:: SUPPLIED INFORMATION ::
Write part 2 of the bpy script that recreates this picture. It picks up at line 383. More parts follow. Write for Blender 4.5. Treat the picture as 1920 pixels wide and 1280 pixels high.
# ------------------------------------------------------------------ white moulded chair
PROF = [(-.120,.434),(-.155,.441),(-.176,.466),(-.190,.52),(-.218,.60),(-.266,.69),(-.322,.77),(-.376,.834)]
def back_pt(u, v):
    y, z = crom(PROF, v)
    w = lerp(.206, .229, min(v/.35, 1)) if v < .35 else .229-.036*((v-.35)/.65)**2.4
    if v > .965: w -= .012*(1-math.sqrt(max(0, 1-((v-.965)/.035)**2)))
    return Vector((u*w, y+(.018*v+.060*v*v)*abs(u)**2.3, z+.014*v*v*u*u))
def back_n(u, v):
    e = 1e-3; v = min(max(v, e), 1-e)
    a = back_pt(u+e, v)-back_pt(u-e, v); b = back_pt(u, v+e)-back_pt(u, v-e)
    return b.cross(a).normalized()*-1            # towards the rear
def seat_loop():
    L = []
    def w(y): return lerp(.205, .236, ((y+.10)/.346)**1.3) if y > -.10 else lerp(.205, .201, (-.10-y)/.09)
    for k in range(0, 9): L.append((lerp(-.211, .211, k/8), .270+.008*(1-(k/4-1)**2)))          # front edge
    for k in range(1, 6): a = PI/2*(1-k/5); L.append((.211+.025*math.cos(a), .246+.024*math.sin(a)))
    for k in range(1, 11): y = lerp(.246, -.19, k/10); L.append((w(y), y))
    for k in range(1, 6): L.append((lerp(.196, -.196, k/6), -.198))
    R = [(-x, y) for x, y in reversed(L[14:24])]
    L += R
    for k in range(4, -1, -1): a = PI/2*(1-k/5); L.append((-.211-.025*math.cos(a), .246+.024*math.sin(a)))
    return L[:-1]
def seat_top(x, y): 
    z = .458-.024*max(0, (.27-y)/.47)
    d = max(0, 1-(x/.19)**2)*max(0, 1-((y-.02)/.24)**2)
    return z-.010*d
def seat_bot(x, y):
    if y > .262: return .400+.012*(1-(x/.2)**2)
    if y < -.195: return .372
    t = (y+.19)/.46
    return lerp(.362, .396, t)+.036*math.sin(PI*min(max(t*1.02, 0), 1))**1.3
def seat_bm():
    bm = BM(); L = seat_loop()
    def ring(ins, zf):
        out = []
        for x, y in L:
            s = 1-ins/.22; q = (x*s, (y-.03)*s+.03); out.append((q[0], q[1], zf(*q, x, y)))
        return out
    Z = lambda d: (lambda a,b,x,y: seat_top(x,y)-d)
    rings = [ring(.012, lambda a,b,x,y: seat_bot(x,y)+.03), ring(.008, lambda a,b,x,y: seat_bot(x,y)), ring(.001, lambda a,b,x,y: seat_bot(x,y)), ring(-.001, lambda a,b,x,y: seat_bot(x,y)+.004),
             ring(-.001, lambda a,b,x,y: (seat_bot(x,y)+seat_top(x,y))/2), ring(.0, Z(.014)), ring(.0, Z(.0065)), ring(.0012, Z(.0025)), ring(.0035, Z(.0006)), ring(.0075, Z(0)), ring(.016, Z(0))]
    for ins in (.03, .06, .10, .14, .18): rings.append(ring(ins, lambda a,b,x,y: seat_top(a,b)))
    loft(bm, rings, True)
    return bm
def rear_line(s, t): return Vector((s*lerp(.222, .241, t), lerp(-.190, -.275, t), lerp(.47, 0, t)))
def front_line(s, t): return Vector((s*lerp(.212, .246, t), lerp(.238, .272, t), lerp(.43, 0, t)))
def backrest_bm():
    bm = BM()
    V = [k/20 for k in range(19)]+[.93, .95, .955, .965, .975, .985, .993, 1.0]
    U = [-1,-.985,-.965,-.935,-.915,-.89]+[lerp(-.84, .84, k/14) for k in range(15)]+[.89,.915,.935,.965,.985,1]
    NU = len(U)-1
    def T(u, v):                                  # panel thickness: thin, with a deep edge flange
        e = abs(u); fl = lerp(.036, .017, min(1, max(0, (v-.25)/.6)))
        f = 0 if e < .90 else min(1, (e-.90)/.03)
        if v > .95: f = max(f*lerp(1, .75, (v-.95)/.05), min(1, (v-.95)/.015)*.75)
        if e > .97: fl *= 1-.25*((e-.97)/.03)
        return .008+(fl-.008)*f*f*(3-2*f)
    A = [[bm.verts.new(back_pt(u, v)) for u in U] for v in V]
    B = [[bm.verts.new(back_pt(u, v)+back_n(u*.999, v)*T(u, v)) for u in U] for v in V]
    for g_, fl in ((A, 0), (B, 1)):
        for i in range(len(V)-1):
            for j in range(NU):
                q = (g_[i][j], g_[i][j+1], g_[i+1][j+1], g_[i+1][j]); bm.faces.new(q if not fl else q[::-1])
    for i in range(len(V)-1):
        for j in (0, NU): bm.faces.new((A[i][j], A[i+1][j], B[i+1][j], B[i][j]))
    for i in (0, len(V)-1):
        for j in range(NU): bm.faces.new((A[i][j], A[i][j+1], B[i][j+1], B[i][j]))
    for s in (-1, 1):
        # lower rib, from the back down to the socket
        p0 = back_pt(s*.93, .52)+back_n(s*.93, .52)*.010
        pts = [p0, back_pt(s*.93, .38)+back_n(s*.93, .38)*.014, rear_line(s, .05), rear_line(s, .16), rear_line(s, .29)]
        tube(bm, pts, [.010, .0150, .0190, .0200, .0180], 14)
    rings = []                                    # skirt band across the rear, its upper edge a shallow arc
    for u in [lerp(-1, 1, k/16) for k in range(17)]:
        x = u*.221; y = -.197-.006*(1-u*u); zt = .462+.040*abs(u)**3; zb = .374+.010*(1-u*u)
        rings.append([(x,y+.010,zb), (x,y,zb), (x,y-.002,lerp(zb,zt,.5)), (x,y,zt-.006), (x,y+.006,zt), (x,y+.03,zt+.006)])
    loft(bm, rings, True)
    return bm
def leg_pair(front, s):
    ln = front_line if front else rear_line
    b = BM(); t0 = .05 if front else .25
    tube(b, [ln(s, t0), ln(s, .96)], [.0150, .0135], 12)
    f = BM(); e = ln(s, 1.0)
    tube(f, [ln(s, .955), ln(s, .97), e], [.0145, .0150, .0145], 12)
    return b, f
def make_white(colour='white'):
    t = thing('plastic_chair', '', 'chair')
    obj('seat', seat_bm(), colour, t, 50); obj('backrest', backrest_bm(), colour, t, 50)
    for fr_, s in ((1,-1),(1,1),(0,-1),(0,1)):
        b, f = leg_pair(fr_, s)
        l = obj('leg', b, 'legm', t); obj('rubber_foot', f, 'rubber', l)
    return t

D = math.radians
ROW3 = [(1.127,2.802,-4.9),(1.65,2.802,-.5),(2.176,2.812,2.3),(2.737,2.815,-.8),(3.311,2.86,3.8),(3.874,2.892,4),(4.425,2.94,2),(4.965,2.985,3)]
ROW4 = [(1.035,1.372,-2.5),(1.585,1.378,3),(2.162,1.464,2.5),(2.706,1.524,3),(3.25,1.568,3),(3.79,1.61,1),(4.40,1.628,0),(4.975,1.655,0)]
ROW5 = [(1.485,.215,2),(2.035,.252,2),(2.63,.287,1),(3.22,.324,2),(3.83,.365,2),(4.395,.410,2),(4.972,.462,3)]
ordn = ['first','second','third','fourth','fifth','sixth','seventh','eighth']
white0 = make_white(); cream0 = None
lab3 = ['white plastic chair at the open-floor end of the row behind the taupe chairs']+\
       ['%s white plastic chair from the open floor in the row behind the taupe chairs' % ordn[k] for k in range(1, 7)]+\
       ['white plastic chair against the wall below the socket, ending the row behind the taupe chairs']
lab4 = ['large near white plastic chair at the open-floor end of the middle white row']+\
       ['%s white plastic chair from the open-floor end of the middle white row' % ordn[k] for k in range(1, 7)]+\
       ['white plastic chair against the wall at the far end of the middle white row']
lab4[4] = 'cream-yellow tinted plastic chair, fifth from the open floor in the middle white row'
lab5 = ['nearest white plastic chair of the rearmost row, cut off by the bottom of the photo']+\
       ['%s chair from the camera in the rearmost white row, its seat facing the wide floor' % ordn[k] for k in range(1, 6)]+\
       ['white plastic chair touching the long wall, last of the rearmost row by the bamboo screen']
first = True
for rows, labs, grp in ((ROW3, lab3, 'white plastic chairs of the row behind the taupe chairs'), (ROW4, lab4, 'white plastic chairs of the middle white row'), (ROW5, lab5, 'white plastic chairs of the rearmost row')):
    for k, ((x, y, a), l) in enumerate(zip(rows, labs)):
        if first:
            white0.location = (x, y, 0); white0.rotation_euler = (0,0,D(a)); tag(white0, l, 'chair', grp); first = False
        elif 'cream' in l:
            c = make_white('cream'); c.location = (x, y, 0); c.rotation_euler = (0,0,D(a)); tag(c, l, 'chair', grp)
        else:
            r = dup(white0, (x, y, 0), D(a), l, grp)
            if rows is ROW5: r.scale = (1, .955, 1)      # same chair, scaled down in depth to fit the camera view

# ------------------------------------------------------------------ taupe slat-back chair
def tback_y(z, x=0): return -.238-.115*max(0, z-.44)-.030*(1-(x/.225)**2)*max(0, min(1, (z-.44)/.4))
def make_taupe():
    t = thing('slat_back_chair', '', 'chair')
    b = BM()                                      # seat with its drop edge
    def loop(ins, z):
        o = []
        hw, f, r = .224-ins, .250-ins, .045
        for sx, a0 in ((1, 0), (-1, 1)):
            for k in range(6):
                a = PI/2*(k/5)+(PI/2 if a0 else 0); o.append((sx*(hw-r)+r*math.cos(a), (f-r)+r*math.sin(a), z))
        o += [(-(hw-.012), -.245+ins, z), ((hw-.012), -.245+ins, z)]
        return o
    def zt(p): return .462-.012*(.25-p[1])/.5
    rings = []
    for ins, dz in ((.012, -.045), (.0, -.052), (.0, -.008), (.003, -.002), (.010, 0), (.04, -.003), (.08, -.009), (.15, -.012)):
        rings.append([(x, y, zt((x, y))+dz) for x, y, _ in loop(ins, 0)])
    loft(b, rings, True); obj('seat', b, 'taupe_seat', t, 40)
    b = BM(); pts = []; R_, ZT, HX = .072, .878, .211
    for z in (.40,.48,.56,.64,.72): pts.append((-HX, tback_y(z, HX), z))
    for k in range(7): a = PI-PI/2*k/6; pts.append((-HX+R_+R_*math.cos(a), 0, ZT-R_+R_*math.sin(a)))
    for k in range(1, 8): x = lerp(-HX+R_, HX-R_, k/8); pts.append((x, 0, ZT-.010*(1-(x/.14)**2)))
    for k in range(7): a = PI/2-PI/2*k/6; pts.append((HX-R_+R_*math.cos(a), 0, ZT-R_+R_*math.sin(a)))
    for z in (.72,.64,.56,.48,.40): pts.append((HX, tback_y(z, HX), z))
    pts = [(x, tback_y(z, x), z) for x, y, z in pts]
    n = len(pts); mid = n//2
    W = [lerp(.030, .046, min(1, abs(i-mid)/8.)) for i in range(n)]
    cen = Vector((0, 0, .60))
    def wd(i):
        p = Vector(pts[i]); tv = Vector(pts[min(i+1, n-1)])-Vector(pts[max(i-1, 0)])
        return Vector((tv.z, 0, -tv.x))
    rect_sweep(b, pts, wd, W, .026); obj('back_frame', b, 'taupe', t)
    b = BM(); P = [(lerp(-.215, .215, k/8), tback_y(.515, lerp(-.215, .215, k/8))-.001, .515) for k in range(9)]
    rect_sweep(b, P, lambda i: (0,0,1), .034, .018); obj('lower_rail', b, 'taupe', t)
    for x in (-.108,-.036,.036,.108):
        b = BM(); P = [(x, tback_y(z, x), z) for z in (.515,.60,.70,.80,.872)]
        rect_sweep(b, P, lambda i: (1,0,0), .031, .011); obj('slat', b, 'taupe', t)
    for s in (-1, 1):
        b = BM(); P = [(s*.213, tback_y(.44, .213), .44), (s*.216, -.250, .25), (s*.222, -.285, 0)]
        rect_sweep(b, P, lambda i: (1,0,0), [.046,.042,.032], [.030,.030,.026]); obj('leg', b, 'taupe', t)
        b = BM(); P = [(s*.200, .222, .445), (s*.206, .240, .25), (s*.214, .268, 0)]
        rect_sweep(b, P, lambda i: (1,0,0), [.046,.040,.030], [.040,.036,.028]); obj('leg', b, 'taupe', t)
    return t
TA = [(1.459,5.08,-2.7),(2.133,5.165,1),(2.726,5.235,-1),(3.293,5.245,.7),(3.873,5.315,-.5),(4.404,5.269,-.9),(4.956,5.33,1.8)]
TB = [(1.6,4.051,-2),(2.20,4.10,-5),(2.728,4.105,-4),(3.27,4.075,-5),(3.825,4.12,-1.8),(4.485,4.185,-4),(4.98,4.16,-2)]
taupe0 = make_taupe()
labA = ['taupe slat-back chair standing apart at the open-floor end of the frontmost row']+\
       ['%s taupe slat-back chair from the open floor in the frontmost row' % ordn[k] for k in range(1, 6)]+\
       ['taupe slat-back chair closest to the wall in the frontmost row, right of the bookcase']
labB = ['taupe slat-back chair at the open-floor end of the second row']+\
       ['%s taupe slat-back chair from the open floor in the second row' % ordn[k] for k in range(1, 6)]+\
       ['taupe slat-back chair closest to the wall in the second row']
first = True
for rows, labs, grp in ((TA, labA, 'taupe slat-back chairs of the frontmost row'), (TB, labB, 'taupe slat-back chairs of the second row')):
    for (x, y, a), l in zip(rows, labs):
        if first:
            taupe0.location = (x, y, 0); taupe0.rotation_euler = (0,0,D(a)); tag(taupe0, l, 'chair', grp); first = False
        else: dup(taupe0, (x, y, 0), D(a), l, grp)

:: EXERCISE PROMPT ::
Pick out every line holding the string "wide" and return it.

:: EXERCISE RESPONSE ::
Write part 2 of the bpy script that recreates this picture. It picks up at line 383. More parts follow. Write for Blender 4.5. Treat the picture as 1920 pixels wide and 1280 pixels high.
       ['%s chair from the camera in the rearmost white row, its seat facing the wide floor' % ordn[k] for k in range(1, 6)]+\